In fact, rivers, like mountain torrents, often run for a long distance on the summit of a ridge built up by their own deposits. The delta of the Mississippi is a regular cone, or rather mountain, of dejection, extending far out into the Gulf of Mexico, along the crest of which the river flows, sending off here and there, as it approaches the sea, a system of lateral streams resembling the fan-shaped discharge of a torrent.] The necessity of such embankments usually arises from the gradual elevation of the bed of running streams in consequence of the deposit of the earth and gravel they are charged with in high water; and, as we have seen, this elevation is rapidly accelerated when the highlands around the headwaters of rivers are cleared of their forests. When a river is embanked at a given point, and, consequently, the water of its floods, which would otherwise spread over a wide surface, is confined within narrow limits, the velocity of the current and its transporting power are augmented, and its burden of sand and gravel is deposited at some lower point, where the rapidity of its flow is checked by a dam or other artificial obstruction, by a diminution in the inclination of the bed, by a wider channel, or finally by a lacustrine or marine basin which receives its waters.
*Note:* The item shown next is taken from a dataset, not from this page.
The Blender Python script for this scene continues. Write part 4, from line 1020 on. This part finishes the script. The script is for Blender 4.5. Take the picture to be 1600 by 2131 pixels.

Wherever it lets fall solid material, its channel is raised in consequence, and the declivity of the whole bed between the head of the embankment and the slack of the stream is reduced. Hence the current, at first accelerated by confinement, is afterwards checked by the mechanical resistance of the matter deposited, and by the diminished inclination of its channel, and then begins again to let fall the earth it holds in suspension, and to raise its bed at the point where its overflow had been before prevented by embankment. [Footnote: In proportion as the dikes are improved, and breaches and the escape of the water through them are less frequent, the height of the annual inundations is increased. Some towns on the banks of the Po, and of course within the system of parallel embankments, were formerly secure from flood by the height of the artificial mounds on which they were built; but they have recently been obliged to construct ring-dikes for their protection.

Lombardini lays down the following general statement of the effects of river embankments:

"The immediate effect of embanking a river is generally an increase in the height of its floods, but, at the same time, a depression of its bed, by reason of the increased force, and consequently excavating action, of the current.